__TASK REQUIREMENTS__: Leaving out the pictures, retype all the material exactly.

┌──

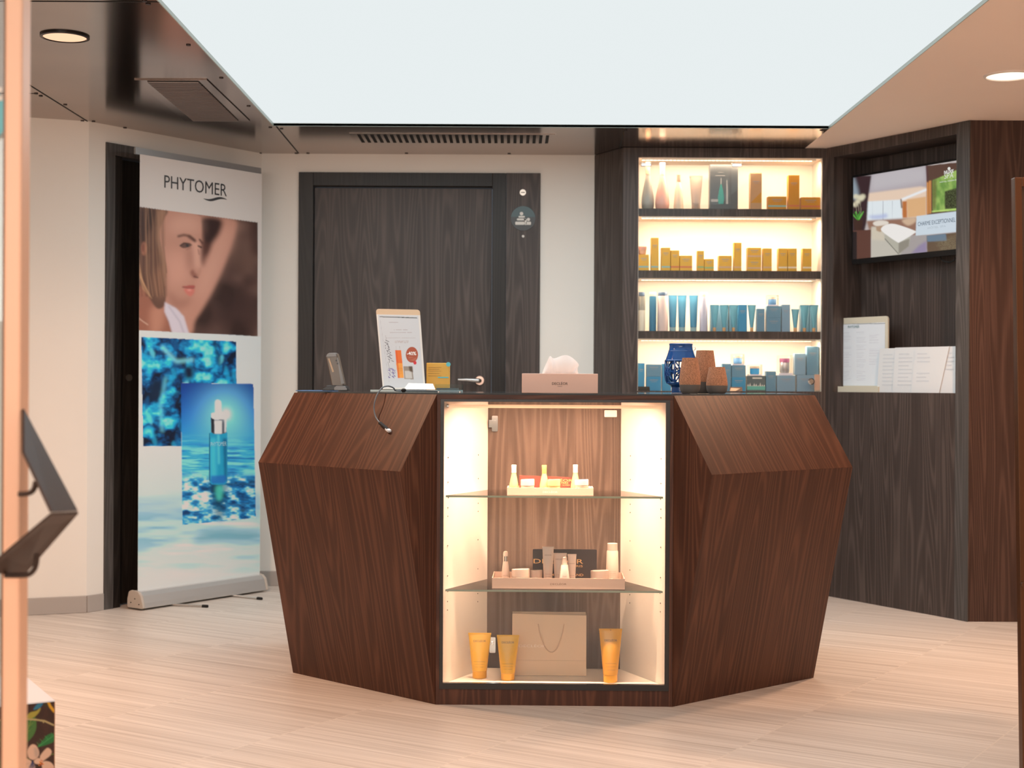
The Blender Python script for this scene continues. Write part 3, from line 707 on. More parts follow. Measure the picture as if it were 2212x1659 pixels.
# third shelf
ZB = ZS[1]; zb3 = lambda v, y=YP: P(1576, 590 + v / 4.916, y).z
def cyl_bottle(x0, x1, yt, ycap, mat, capm, lb, y=Y1, midmat=None, ymid=None):
    a = cp(CA(x0), 0, y).x; b = cp(CA(x1), 0, y).x; rr = (b - a) / 2; r = empty('lotion_bottle', ((a + b) / 2, y, ZB), lb, 'bottle', 'lotion bottles on the third shelf')
    h = zb3(yt, y) - ZB; hc = zb3(ycap, y) - ZB; hb = hc
    if midmat: hm = zb3(ymid, y) - ZB; lat('label_wrap', [(rr, hm + .0002), (rr, hc - .001)], midmat, r); hb = hm
    lat('body', [(rr * .95, .0004), (rr, .004), (rr, hb - .004), (rr * .97, hb)], mat, r); lat('cap', [(rr * .93, hc + .0003), (rr * .93, h - .002), (rr * .88, h)], capm, r)
cyl_bottle(142, 216, 207, 250, CREAMP, NAVY, 'pale bottle with grey wrap and navy cap, third shelf left end', midmat=GREYB, ymid=400)
cyl_bottle(258, 335, 207, 250, BLU, CAPB, 'dark blue bottle with beige cap on the third shelf')
cyl_bottle(345, 458, 207, 248, PINKP, NAVY, 'wide pale pink bottle with navy cap on the third shelf')
cyl_bottle(795, 880, 207, 252, LAV, CAPB, 'lavender bottle with beige cap on the third shelf')
GTU = 'large blue tubes on the third shelf'; GTS = 'small teal tubes with gold caps on the third shelf'
for x0, x1, lb in ((462, 556, 'large blue tube right of the wide pink bottle'), (560, 655, 'middle one of three large blue tubes'), (683, 777, 'large blue tube left of the lavender bottle')):
    tube_prod((CA(x0) + CA(x1)) / 2, ZB, Y1, (x1 - x0) / 4.916 * U, .034, zb3(238, Y1) - ZB, .022, BLU, AQUA, lb, group=GTU)
for x0, x1, yt, lb in ((905, 1000, 338, 'small gold-capped tube next to the lavender bottle'), (1008, 1102, 338, 'second small gold-capped tube right of the lavender bottle'), (1108, 1203, 338, 'small gold-capped tube left of the upright blue carton'),
                       (1303, 1393, 338, 'small gold-capped tube right of the upright blue carton'), (1768, 1852, 380, 'shortest gold-capped tube on the third shelf'), (1862, 1955, 335, 'small gold-capped tube beside the shortest one'), (1962, 2055, 335, 'small gold-capped tube at the right end of third shelf')):
    tube_prod((CA(x0) + CA(x1)) / 2, ZB, YC + .035, (x1 - x0) / 4.916 * U, .0165, zb3(yt, YC + .035) - ZB, .022, TEALT, GOLD, lb, group=GTS)
G3 = 'blue cartons on the third shelf'
carton(CA(1206), CA(1300), zb3(335), ZB, YP, BL2, 'upright blue carton between two gold-capped tubes', G3)
carton(CA(1402), CA(1487), zb3(375), ZB, YP, BL1, 'slate blue carton left of the carton stack, third shelf', G3)
zk = zb3(473); carton(CA(1505), CA(1660), zk, ZB, YP, BL1, 'wide blue carton at the bottom of third shelf stack', G3); carton(CA(1505), CA(1660), zb3(347), zk, YP, BL1, 'wide blue carton on the stack, under the boxed jar', G3)
carton(CA(1668), CA(1757), zb3(330), ZB, YP, BL3, 'pale blue upright carton right of the stack, third shelf', G3)
for q, (x0, x1, yt, lb) in enumerate(((912, 1100, 345, 'blue carton hidden behind the first small tubes'), (1108, 1203, 345, 'blue carton behind the third small tube'), (1866, 1958, 338, 'blue carton behind the tube beside the shortest one'), (1962, 2065, 338, 'dark blue carton behind the rightmost tube'))):
    carton(CA(x0), CA(x1), zb3(yt, YC + .10), ZB, YC + .10, BL1, lb, G3, print_=False)
VIO = pm('violet_print', (.30, .10, .22), .4); BLJ = pm('blue_jar', (.10, .24, .48), .2); CLR = pm('frosted_clear_box', (.72, .70, .80), .15)
def boxed_jar(x0, x1, yt, yb, oy, zb, lb, jm, tall=False):
    y = YP; a = cp(CA(x0), 0, y).x; b = cp(CA(x1), 0, y).x; zt = P(1576, oy + yt / 4.916, y).z; h = zt - zb; wd = b - a
    r = empty('boxed_jar', ((a + b) / 2, y + wd / 2, zb), lb, 'boxed jar', 'boxed jars on the lit shelves')
    mk('base_card', M().box(-wd / 2, wd / 2, -wd / 2, wd / 2, .0004, h * .12), CLR, r, world=False)
    lat('jar', [(wd * .30, h * .125), (wd * .36, h * .2), (wd * .36, h * .62), (wd * .33, h * .66)], jm, r); lat('jar_lid', [(wd * .37, h * .665), (wd * .37, h * .86)], CAPB if not tall else VIO, r)
    mk('clear_cover', M().box(-wd / 2 + .0005, wd / 2 - .0005, -wd / 2 + .0005, wd / 2 - .0005, h * .125, h), GLASS, r, world=False)
boxed_jar(1515, 1635, 232, 345, 590, zb3(347), 'blue jar in clear box on the third shelf stack', BLJ)
# bottom shelf
ZB = ZS[0]; G4 = 'blue cartons on the bottom shelf'
carton(CA(130), CA(215), zb3(960), ZB, YP, BL2, 'blue carton at the left end of the bottom shelf', G4)
zk = zb3(1102); carton(CA(232), CA(392), zk, ZB, YP, BL2, 'wide bright blue carton under another, left part of bottom shelf', G4); carton(CA(232), CA(392), zb3(972), zk, YP, BL1, 'wide slate carton stacked on top, left of blue lantern', G4)
carton(CA(400), CA(500), zb3(965), ZB, YP, BL2, 'blue carton half hidden behind the blue lantern', G4)
carton(CA(920), CA(1030), zb3(985), ZB, YC + .10, BL3, 'pale carton peeping out behind the smallest cork vase', G4)
carton(CA(1035), CA(1133), zb3(962), ZB, YP, BL1, 'slate carton behind and right of the smallest cork vase', G4)
zk = zb3(1105); carton(CA(1138), CA(1290), zk, ZB, YP, BL2, 'wide bright blue carton behind the little brown sample card', G4); carton(CA(1138), CA(1290), zb3(977), zk, YP, BL1, 'wide slate carton carrying a boxed jar, bottom shelf', G4)
boxed_jar(1145, 1275, 860, 975, 590, zb3(977), 'lavender-blue jar in clear box on the bottom shelf stack', BLJ)
r = carton(CA(1300), CA(1500), zb3(1088), ZB, YP, pm('grey_green_card', (.10, .13, .14), .4), 'dark carton with white and green picture under a boxed jar', G4, print_=False)
a = cp(CA(1300), 0, YP).x; b = cp(CA(1500), 0, YP).x
mk('picture_band', M().box(a + .002, b - .002, YP - .0008, YP - .0001, ZB + .008, ZB + .028), pm('green_picture', (.12, .42, .36), .4), r)
m = M()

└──

__FINAL RESULT__:
The Blender Python script for this scene continues. Write part 3, from line 707 on. More parts follow. Measure the picture as if it were 2212x1659 pixels.
# third shelf
ZB = ZS[1]; zb3 = lambda v, y=YP: P(1576, 590 + v / 4.916, y).z
def cyl_bottle(x0, x1, yt, ycap, mat, capm, lb, y=Y1, midmat=None, ymid=None):
    a = cp(CA(x0), 0, y).x; b = cp(CA(x1), 0, y).x; rr = (b - a) / 2; r = empty('lotion_bottle', ((a + b) / 2, y, ZB), lb, 'bottle', 'lotion bottles on the third shelf')
    h = zb3(yt, y) - ZB; hc = zb3(ycap, y) - ZB; hb = hc
    if midmat: hm = zb3(ymid, y) - ZB; lat('label_wrap', [(rr, hm + .0002), (rr, hc - .001)], midmat, r); hb = hm
    lat('body', [(rr * .95, .0004), (rr, .004), (rr, hb - .004), (rr * .97, hb)], mat, r); lat('cap', [(rr * .93, hc + .0003), (rr * .93, h - .002), (rr * .88, h)], capm, r)
cyl_bottle(142, 216, 207, 250, CREAMP, NAVY, 'pale bottle with grey wrap and navy cap, third shelf left end', midmat=GREYB, ymid=400)
cyl_bottle(258, 335, 207, 250, BLU, CAPB, 'dark blue bottle with beige cap on the third shelf')
cyl_bottle(345, 458, 207, 248, PINKP, NAVY, 'wide pale pink bottle with navy cap on the third shelf')
cyl_bottle(795, 880, 207, 252, LAV, CAPB, 'lavender bottle with beige cap on the third shelf')
GTU = 'large blue tubes on the third shelf'; GTS = 'small teal tubes with gold caps on the third shelf'
for x0, x1, lb in ((462, 556, 'large blue tube right of the wide pink bottle'), (560, 655, 'middle one of three large blue tubes'), (683, 777, 'large blue tube left of the lavender bottle')):
    tube_prod((CA(x0) + CA(x1)) / 2, ZB, Y1, (x1 - x0) / 4.916 * U, .034, zb3(238, Y1) - ZB, .022, BLU, AQUA, lb, group=GTU)
for x0, x1, yt, lb in ((905, 1000, 338, 'small gold-capped tube next to the lavender bottle'), (1008, 1102, 338, 'second small gold-capped tube right of the lavender bottle'), (1108, 1203, 338, 'small gold-capped tube left of the upright blue carton'),
                       (1303, 1393, 338, 'small gold-capped tube right of the upright blue carton'), (1768, 1852, 380, 'shortest gold-capped tube on the third shelf'), (1862, 1955, 335, 'small gold-capped tube beside the shortest one'), (1962, 2055, 335, 'small gold-capped tube at the right end of third shelf')):
    tube_prod((CA(x0) + CA(x1)) / 2, ZB, YC + .035, (x1 - x0) / 4.916 * U, .0165, zb3(yt, YC + .035) - ZB, .022, TEALT, GOLD, lb, group=GTS)
G3 = 'blue cartons on the third shelf'
carton(CA(1206), CA(1300), zb3(335), ZB, YP, BL2, 'upright blue carton between two gold-capped tubes', G3)
carton(CA(1402), CA(1487), zb3(375), ZB, YP, BL1, 'slate blue carton left of the carton stack, third shelf', G3)
zk = zb3(473); carton(CA(1505), CA(1660), zk, ZB, YP, BL1, 'wide blue carton at the bottom of third shelf stack', G3); carton(CA(1505), CA(1660), zb3(347), zk, YP, BL1, 'wide blue carton on the stack, under the boxed jar', G3)
carton(CA(1668), CA(1757), zb3(330), ZB, YP, BL3, 'pale blue upright carton right of the stack, third shelf', G3)
for q, (x0, x1, yt, lb) in enumerate(((912, 1100, 345, 'blue carton hidden behind the first small tubes'), (1108, 1203, 345, 'blue carton behind the third small tube'), (1866, 1958, 338, 'blue carton behind the tube beside the shortest one'), (1962, 2065, 338, 'dark blue carton behind the rightmost tube'))):
    carton(CA(x0), CA(x1), zb3(yt, YC + .10), ZB, YC + .10, BL1, lb, G3, print_=False)
VIO = pm('violet_print', (.30, .10, .22), .4); BLJ = pm('blue_jar', (.10, .24, .48), .2); CLR = pm('frosted_clear_box', (.72, .70, .80), .15)
def boxed_jar(x0, x1, yt, yb, oy, zb, lb, jm, tall=False):
    y = YP; a = cp(CA(x0), 0, y).x; b = cp(CA(x1), 0, y).x; zt = P(1576, oy + yt / 4.916, y).z; h = zt - zb; wd = b - a
    r = empty('boxed_jar', ((a + b) / 2, y + wd / 2, zb), lb, 'boxed jar', 'boxed jars on the lit shelves')
    mk('base_card', M().box(-wd / 2, wd / 2, -wd / 2, wd / 2, .0004, h * .12), CLR, r, world=False)
    lat('jar', [(wd * .30, h * .125), (wd * .36, h * .2), (wd * .36, h * .62), (wd * .33, h * .66)], jm, r); lat('jar_lid', [(wd * .37, h * .665), (wd * .37, h * .86)], CAPB if not tall else VIO, r)
    mk('clear_cover', M().box(-wd / 2 + .0005, wd / 2 - .0005, -wd / 2 + .0005, wd / 2 - .0005, h * .125, h), GLASS, r, world=False)
boxed_jar(1515, 1635, 232, 345, 590, zb3(347), 'blue jar in clear box on the third shelf stack', BLJ)
# bottom shelf
ZB = ZS[0]; G4 = 'blue cartons on the bottom shelf'
carton(CA(130), CA(215), zb3(960), ZB, YP, BL2, 'blue carton at the left end of the bottom shelf', G4)
zk = zb3(1102); carton(CA(232), CA(392), zk, ZB, YP, BL2, 'wide bright blue carton under another, left part of bottom shelf', G4); carton(CA(232), CA(392), zb3(972), zk, YP, BL1, 'wide slate carton stacked on top, left of blue lantern', G4)
carton(CA(400), CA(500), zb3(965), ZB, YP, BL2, 'blue carton half hidden behind the blue lantern', G4)
carton(CA(920), CA(1030), zb3(985), ZB, YC + .10, BL3, 'pale carton peeping out behind the smallest cork vase', G4)
carton(CA(1035), CA(1133), zb3(962), ZB, YP, BL1, 'slate carton behind and right of the smallest cork vase', G4)
zk = zb3(1105); carton(CA(1138), CA(1290), zk, ZB, YP, BL2, 'wide bright blue carton behind the little brown sample card', G4); carton(CA(1138), CA(1290), zb3(977), zk, YP, BL1, 'wide slate carton carrying a boxed jar, bottom shelf', G4)
boxed_jar(1145, 1275, 860, 975, 590, zb3(977), 'lavender-blue jar in clear box on the bottom shelf stack', BLJ)
r = carton(CA(1300), CA(1500), zb3(1088), ZB, YP, pm('grey_green_card', (.10, .13, .14), .4), 'dark carton with white and green picture under a boxed jar', G4, print_=False)
a = cp(CA(1300), 0, YP).x; b = cp(CA(1500), 0, YP).x
mk('picture_band', M().box(a + .002, b - .002, YP - .0008, YP - .0001, ZB + .008, ZB + .028), pm('green_picture', (.12, .42, .36), .4), r)
m = M()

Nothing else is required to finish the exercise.